Pull out every line below containing the word "scene".

[Records excerpted from a collection]
= = = = =

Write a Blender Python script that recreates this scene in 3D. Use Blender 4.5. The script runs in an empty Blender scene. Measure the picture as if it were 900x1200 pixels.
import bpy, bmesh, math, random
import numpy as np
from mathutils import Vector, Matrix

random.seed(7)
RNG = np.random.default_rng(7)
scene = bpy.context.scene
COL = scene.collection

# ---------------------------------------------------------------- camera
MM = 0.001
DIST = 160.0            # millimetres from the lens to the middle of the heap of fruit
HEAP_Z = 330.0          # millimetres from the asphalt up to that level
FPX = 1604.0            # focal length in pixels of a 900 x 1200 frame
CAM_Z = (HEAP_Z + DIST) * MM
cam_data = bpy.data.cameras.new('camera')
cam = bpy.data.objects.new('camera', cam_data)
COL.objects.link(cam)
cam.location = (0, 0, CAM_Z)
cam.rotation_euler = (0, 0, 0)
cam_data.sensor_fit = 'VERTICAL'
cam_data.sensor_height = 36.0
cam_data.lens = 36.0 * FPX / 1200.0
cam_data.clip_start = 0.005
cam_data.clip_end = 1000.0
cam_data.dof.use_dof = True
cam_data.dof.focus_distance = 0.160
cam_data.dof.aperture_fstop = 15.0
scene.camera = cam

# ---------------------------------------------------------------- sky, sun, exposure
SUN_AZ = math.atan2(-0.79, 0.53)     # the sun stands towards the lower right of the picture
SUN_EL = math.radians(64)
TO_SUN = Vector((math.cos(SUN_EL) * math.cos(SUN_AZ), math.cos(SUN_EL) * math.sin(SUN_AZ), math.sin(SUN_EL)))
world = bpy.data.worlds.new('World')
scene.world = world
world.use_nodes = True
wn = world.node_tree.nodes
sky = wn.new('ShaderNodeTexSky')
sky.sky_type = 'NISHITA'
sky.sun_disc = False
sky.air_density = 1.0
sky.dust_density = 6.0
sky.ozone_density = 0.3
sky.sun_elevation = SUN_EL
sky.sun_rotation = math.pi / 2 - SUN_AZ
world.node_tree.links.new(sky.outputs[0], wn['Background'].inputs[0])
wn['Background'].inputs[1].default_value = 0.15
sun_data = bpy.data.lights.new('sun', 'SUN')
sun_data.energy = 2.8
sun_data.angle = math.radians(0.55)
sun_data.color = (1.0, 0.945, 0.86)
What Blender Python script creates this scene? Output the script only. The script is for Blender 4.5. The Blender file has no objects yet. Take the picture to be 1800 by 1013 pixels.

= = = = =

WRITTEN SOLUTION
Write a Blender Python script that recreates this scene in 3D. Use Blender 4.5. The script runs in an empty Blender scene. Measure the picture as if it were 900x1200 pixels.
scene = bpy.context.scene
COL = scene.collection
scene.camera = cam
scene.world = world
What Blender Python script creates this scene? Output the script only. The script is for Blender 4.5. The Blender file has no objects yet. Take the picture to be 1800 by 1013 pixels.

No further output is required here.